Помню, что среди заданных мною вопросов были следующие:
1) Из царствовавших русских Императоров мне известны Пётр I и Пётр III, а кто был Пётр II?
2) После французской революции во Франции воцарился Людовик XVIII, революция свергла с престола Людовика XVI; кто был Людовик XVII?
Зусманович не сумел ответить на эти вопросы, как и на большинство других. На высказанное мною по этому поводу недоумение кандидат исторических наук объяснил, что цикл его знаний и лекций охватывал период от 1870 года до нашего времени и касался только международных отношений этого времени. Позже он прочитал мне несколько лекций, подтвердивших моё предположение, что студенты, их слушавшие, должны были получить довольно превратное понятие об исторических событиях, густо окрашенных русским шовинизмом, разбавленным коммунистической идеологией.

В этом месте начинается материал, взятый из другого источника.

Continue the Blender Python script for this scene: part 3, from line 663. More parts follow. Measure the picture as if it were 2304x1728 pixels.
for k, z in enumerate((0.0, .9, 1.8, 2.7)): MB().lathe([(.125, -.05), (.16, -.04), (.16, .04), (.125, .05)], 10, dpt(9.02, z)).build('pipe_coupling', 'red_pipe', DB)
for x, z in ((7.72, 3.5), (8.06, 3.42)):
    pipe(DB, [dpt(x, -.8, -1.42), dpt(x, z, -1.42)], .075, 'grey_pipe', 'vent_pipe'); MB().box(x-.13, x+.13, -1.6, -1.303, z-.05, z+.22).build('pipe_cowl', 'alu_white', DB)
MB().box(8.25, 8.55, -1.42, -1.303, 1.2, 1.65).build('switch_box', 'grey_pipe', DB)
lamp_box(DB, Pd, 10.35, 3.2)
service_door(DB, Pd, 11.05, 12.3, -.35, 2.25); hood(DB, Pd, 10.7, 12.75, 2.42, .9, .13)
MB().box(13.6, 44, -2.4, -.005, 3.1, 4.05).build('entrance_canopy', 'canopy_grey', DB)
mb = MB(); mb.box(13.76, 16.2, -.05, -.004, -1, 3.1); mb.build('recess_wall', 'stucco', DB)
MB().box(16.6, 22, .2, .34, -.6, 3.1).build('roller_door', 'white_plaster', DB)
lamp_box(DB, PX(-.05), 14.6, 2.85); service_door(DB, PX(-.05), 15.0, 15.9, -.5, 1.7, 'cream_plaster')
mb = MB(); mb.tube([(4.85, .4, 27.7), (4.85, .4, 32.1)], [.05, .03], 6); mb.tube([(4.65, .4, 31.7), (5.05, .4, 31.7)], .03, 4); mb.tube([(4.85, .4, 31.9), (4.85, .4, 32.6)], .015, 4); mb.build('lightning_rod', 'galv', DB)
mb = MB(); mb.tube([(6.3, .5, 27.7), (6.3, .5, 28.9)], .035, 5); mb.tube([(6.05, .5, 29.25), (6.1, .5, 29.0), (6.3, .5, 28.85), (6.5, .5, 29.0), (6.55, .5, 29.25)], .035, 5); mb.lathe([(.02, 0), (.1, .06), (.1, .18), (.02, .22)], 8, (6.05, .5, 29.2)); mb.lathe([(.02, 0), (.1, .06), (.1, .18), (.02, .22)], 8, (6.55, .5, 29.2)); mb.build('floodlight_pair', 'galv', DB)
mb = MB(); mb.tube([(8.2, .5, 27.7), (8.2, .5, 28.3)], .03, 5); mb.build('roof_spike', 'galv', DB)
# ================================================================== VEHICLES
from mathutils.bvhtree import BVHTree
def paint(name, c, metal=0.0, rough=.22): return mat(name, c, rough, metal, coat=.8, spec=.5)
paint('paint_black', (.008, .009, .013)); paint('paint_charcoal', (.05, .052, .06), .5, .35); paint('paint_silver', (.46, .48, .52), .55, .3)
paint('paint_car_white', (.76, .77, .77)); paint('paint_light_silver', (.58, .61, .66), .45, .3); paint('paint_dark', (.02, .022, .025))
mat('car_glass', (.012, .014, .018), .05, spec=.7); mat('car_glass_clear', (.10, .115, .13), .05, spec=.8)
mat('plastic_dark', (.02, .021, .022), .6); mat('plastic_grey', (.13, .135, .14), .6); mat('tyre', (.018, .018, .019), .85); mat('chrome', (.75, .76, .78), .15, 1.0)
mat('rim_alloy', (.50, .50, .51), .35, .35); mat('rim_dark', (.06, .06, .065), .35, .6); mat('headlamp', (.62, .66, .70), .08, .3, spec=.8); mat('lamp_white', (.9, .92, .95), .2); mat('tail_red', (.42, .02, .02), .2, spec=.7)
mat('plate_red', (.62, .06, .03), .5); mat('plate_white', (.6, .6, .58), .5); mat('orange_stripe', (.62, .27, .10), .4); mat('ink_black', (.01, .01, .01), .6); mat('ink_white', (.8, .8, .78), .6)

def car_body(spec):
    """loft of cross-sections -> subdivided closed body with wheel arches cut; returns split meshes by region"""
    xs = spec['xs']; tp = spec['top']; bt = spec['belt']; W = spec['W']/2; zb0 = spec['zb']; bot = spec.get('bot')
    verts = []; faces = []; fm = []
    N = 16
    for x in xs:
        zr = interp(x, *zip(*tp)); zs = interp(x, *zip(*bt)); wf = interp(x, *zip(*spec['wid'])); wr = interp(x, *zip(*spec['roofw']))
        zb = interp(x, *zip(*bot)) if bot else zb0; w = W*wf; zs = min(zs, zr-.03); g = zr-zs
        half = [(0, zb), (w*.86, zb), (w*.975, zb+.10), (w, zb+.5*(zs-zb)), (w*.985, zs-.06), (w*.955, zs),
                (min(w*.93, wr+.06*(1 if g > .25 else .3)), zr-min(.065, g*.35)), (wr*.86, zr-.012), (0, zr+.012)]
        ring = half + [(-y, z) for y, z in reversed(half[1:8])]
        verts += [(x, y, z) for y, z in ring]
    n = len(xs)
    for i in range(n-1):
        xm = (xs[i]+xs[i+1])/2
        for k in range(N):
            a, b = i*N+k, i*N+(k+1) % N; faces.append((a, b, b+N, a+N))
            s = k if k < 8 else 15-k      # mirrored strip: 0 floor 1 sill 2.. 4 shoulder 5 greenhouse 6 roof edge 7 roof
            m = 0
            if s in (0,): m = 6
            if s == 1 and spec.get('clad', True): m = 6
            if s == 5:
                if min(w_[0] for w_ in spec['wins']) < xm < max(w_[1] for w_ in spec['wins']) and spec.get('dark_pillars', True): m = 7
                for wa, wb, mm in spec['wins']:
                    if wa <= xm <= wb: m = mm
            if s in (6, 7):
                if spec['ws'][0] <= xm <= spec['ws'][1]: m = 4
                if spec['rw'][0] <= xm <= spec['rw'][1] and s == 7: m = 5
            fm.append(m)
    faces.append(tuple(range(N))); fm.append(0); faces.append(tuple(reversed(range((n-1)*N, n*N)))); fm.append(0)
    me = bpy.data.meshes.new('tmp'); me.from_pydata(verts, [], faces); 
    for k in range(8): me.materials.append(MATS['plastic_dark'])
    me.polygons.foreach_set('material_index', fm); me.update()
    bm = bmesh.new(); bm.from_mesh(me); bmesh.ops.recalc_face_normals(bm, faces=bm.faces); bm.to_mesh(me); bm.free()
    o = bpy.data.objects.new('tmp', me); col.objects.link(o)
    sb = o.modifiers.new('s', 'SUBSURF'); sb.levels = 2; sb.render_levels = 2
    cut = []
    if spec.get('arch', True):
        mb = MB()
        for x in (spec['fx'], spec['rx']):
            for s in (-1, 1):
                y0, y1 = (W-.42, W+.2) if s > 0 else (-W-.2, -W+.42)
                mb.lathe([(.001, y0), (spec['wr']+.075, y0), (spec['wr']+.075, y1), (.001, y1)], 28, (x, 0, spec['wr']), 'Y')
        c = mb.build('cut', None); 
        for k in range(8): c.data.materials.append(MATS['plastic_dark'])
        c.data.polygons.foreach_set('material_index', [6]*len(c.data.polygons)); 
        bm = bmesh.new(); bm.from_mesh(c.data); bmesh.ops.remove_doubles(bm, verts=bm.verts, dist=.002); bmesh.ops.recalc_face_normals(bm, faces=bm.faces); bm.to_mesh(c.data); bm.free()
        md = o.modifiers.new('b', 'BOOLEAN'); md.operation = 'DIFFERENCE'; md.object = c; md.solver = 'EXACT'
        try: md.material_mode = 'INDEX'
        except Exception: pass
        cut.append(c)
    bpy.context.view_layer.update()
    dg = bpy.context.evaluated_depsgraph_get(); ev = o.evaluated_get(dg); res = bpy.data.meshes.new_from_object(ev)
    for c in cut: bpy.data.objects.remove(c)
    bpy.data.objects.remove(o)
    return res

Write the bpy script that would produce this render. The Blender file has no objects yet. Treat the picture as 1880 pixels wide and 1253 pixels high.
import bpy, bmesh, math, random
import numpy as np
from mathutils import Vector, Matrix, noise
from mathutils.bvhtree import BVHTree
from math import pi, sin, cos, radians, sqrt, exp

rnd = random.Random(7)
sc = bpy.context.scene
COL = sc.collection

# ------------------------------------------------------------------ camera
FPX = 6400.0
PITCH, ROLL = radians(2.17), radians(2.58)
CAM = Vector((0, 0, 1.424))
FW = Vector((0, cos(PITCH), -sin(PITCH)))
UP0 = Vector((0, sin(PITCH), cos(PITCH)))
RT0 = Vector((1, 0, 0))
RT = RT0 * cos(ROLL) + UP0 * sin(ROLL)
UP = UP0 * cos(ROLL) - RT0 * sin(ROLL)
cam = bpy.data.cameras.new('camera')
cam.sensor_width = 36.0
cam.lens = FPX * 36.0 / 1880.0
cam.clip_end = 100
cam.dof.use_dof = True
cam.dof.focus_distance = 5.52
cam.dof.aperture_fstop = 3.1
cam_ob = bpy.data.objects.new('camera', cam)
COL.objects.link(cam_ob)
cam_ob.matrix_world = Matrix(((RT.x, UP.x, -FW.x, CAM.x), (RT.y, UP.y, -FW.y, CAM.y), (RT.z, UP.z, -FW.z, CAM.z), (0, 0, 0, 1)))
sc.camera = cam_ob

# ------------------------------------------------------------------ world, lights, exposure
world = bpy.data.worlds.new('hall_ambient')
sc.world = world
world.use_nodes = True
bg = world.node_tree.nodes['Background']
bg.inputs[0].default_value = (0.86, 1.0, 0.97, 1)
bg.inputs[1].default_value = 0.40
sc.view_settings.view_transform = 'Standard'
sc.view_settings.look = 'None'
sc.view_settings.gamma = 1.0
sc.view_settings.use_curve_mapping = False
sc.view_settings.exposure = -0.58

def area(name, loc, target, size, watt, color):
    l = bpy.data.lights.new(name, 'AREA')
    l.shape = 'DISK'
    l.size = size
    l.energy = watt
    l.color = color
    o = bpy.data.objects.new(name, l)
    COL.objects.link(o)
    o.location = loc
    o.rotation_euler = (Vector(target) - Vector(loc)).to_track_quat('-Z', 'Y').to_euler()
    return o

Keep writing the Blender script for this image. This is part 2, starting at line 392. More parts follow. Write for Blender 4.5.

Я не знаю, как завершилось дело Зусмановича, знаю только, что он сохранил свои 25 лет и поехал в лагерь почти одновременно со мной, то есть в июне 1951 года.
223 Ракоши (наст. фам. — Розенфельд) Матьяш (14.03.1892–05.02.1971), венгерский коммунист. Из балканских евреев. Будучи солдатом Австро-Венгерской армии, попал в русский плен, где в 1917 г. вступил в Венгерскую коммунистическую партию. В период т. н. «Венгерской советской республики» в 1919 г. заместитель народного комиссара торговли, народный комиссар общественного производства. С 1921 г. сотрудник в различных органах Коминтерна. Участвовал в воссоздании компартии в Венгерском Королевстве. В 1926–1940 гг. в тюрьме в Венгрии. После освобождения уехал в СССР. С 1945 г. генеральный секретарь Коммунистической партии Венгрии, с 1948 г. 1‑й секретарь Венгерской партии труда (ВПТ). Вёл красный террор и жестокие репрессии против политических противников. В 1952–1953 гг. премьер-министр Венгерской народной республики. В 1956 г. решением ЦК ВПТ освобождён от должности 1‑го секретаря ЦК ВПТ и выведен из состава Политбюро ЦК ВПТ, после чего выехал в СССР.